'Joe Turner' taps blacks' heritage
By Joseph T. Rozmiarek
Advertiser Drama Critic
Almost two years after its success with August Wilson's "Two Trains Running" (and three months after the playwright's death), The Actors' Group is staging "Joe Turner's Come and Gone," the second in Wilson's 10-play cycle tracing 20th-century African-American history.
While "Two Trains" was a hopeful character comedy set in a rundown soul-food diner in a 1969 Pittsburgh ghetto, "Joe Turner" is a darker piece about the transition of poor blacks from the rural south to the industrial north. Many of its characters are on a twisting path and are variously haunted by ghosts and visions from their African roots.
The script initially plays like a collection of character vignettes searching for a plot, and suffers from an overlong first act that makes for an uncomfortable sit in TAG's cramped Yellow Brick Studio. But the seemingly disparate refrains meld together in the second act, creating a message of searching and cleansing that fits the title's blues metaphor.
The pivotal character is Herald Loomis, played with dark brooding by Derrick Brown. With his shy young daughter at his side, Loomis is searching for his wife. The couple had separated 10 years earlier when Loomis was illegally swept up by bounty hunter Joe Turner. After seven years of servitude and three more of wandering, Loomis arrives at a boarding house in the rough Hill District of Pittsburgh, asking for a room. It is 1911, and the going is tough.
The intensity of Brown's performance is the production's most unsettling element — and its greatest strength. In a wild act-one curtain scene, as the other boarders are caught up in a "juba," spontaneously singing and dancing to African rhythms, Loomis falls down in a trance, seeing visions of bones walking across the water and unable to rise to his feet.
Similarly, it is Loomis who brings the play to its concluding message by brutally cleansing away his demons with his own blood.
The play's balancing force is Bynum Walker, a character Curtis Duncan builds from initial eccentricity to tangible spirituality. The man is a "binder," searching for the right song that will affix a man to his salvation, but children suspect him of performing voodoo rites with backyard pigeons.
While the seesawing between Loomis and Walker is strongly portrayed by two fine actors and gives the play its ritualistic element, the boarding house onlookers are also etched by good ensemble performances.
Seth Holly (Jim Andrews) is the proprietor, conservatively collecting rent in advance and assuring that there is no trouble. His wife, Bertha (Deneen Thompson), dispenses love, laughter and homemade biscuits.

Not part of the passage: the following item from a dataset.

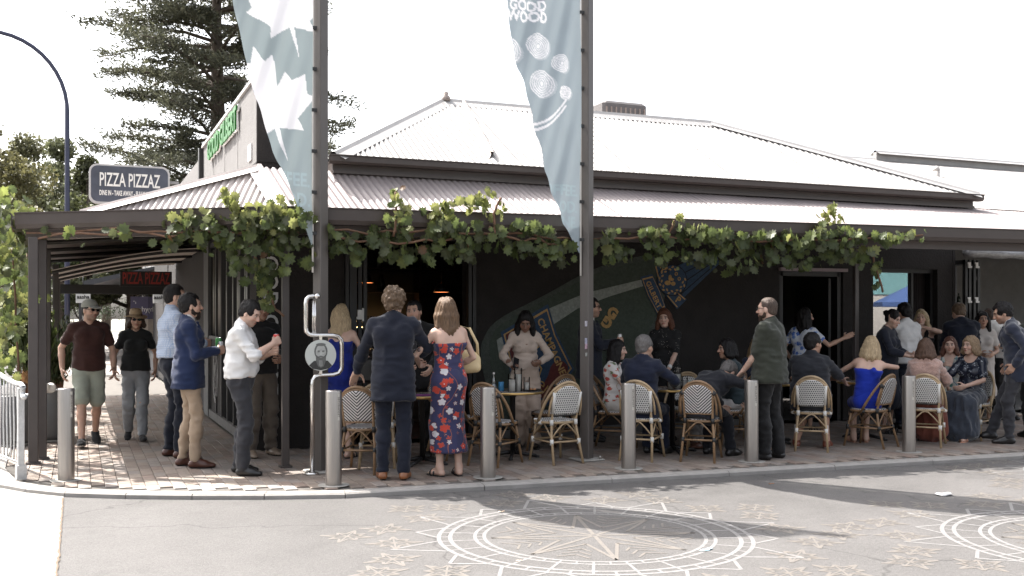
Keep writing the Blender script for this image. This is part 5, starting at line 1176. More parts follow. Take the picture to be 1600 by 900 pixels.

Fresh from the country is day laborer Jeremy Furlow (Savada Gilmore), who has love light in his eyes and dreams of making money by playing his guitar.
Mattie Campbell (Jeanne Herring) is a young woman who has lost two babies and her man but still dreams of motherhood, and Molly Cunningham (Deborah Young) refuses rough work and insists on occasional male company.
Orchestrating the excellent performances is director Russell Motter, who brings much of Wilson's first-act wandering to a powerful conclusion.